Ms Herath said she was amazed at the feeling of goodwill at the summit at Parliament House in Canberra on 19 and 20 April, and the feeling of openness to new ideas.

“It was an extraordinary experience, and I truly did feel privileged to be there,” she said.

Prime Minister Kevin Rudd convened the summit which brought together about 1000 leading Australians to debate and develop long-term options for the nation across 10 key areas.

Ms Herath was involved in a sub-stream with 24 other people to discuss parliamentary reform.

Proposals to strengthen the accountability of the Executive to Parliament included:

  • the need for independent arbitration of public interest immunity claims by ministers in respect of information required by a House or a committee;
  • minimum time and process standards for passage of legislation, including committee scrutiny in both Chambers;
  • the reframing of Appropriation Bills to specify projects and programs; and
  • being able to compel ministerial advisers to appear in parliamentary forums to explain their executive actions.

Ms Herath said the sub-stream also advocated open access to government information through complete reform of freedom of information laws, and the strengthening of protections of the free press to facilitate a more open and publicly accountable government.
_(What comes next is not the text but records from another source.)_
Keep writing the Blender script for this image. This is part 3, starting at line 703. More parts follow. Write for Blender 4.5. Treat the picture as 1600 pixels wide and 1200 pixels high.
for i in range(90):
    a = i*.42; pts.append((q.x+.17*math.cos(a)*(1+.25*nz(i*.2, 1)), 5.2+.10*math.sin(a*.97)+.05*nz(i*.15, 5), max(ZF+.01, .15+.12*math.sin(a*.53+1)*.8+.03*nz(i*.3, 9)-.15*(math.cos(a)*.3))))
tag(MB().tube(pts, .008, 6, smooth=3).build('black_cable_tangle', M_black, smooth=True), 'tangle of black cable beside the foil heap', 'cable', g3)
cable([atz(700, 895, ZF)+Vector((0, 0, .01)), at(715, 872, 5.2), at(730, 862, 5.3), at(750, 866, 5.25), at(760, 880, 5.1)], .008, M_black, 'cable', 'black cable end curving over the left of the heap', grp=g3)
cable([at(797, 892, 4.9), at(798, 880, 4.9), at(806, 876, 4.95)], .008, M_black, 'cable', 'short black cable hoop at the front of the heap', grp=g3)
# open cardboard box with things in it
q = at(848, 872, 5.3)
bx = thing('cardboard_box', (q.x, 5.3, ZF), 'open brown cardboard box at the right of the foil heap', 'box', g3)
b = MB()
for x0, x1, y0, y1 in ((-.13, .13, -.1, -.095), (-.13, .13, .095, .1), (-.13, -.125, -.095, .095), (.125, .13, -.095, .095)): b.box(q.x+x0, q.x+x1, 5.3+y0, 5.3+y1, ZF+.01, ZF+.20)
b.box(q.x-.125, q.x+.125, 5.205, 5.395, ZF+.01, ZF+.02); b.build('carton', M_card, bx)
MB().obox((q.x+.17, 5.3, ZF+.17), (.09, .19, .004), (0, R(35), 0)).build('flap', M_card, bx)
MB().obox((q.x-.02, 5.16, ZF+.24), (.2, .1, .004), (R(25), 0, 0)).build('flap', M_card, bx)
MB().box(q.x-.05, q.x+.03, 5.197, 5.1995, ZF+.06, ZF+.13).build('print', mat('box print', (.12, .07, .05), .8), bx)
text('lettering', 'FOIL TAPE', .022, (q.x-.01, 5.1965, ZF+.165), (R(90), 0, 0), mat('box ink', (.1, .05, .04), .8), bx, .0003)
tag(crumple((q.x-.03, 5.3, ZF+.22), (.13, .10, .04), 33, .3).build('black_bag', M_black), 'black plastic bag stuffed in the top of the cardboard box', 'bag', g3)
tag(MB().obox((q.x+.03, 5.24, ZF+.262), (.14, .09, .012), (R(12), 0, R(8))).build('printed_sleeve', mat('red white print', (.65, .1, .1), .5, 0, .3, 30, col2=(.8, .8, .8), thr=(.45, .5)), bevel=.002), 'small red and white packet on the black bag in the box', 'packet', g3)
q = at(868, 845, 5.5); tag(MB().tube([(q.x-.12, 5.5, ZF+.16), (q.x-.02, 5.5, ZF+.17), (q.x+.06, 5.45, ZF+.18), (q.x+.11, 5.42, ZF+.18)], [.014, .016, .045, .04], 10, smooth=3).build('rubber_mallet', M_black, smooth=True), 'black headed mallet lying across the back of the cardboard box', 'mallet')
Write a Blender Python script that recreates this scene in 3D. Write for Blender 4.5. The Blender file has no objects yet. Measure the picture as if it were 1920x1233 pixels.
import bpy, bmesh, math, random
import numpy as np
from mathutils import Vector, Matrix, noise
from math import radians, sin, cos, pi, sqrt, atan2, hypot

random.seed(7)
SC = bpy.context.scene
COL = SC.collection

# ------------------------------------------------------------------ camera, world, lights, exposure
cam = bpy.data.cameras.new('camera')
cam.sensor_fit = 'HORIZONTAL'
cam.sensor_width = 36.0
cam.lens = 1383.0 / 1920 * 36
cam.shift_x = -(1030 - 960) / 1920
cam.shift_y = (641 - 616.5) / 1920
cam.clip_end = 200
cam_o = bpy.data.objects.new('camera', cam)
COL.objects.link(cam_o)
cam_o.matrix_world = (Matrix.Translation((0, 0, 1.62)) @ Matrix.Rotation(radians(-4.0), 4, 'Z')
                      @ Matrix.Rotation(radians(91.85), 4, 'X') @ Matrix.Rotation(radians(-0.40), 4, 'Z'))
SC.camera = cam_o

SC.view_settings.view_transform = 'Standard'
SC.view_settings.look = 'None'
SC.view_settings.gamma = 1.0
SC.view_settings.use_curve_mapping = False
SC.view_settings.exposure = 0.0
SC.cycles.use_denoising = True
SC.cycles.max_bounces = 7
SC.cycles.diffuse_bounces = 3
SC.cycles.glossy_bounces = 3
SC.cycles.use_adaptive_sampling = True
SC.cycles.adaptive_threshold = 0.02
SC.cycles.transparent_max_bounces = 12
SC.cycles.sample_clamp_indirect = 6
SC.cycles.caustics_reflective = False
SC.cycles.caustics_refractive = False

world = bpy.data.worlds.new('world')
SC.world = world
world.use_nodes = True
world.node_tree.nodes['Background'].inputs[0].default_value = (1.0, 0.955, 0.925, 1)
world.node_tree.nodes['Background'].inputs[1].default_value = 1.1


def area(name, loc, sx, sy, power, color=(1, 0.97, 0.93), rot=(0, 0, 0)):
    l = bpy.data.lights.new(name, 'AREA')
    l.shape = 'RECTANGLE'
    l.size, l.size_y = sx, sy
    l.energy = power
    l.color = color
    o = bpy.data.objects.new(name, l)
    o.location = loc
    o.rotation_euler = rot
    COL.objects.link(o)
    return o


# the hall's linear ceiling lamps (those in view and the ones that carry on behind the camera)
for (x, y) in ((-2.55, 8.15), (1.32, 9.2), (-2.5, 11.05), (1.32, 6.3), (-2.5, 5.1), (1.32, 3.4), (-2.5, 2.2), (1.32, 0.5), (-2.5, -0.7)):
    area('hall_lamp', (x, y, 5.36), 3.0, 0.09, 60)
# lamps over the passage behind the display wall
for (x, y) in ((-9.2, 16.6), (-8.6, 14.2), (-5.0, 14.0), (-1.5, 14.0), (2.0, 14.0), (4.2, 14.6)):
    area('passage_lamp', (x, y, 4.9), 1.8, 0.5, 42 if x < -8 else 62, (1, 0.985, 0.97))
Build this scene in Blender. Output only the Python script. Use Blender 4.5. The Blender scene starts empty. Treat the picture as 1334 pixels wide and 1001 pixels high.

She said the general governance stream supported the need for an Australian republic, and also expressed strong support for a statutory Bill or Charter of Rights.

Ms Herath said these could be viewed as old ideas, but participants had been told at the start of the summit that “even old ideas are not necessarily bad ideas” and could be discussed.

“One of the other main areas discussed was the need to strengthen the participation of Australians in their governance, as well as more formal electoral processes including automatic enrolment of Australian citizens on the electoral roll when they turn 18,” she said.

Ms Herath said she would have preferred more time to discuss and debate issues, but as a beginning point to address key concerns for the nation, the summit was a “great success”.

The federal government has said it will produce a public response to options papers developed at the summit by the end of this year.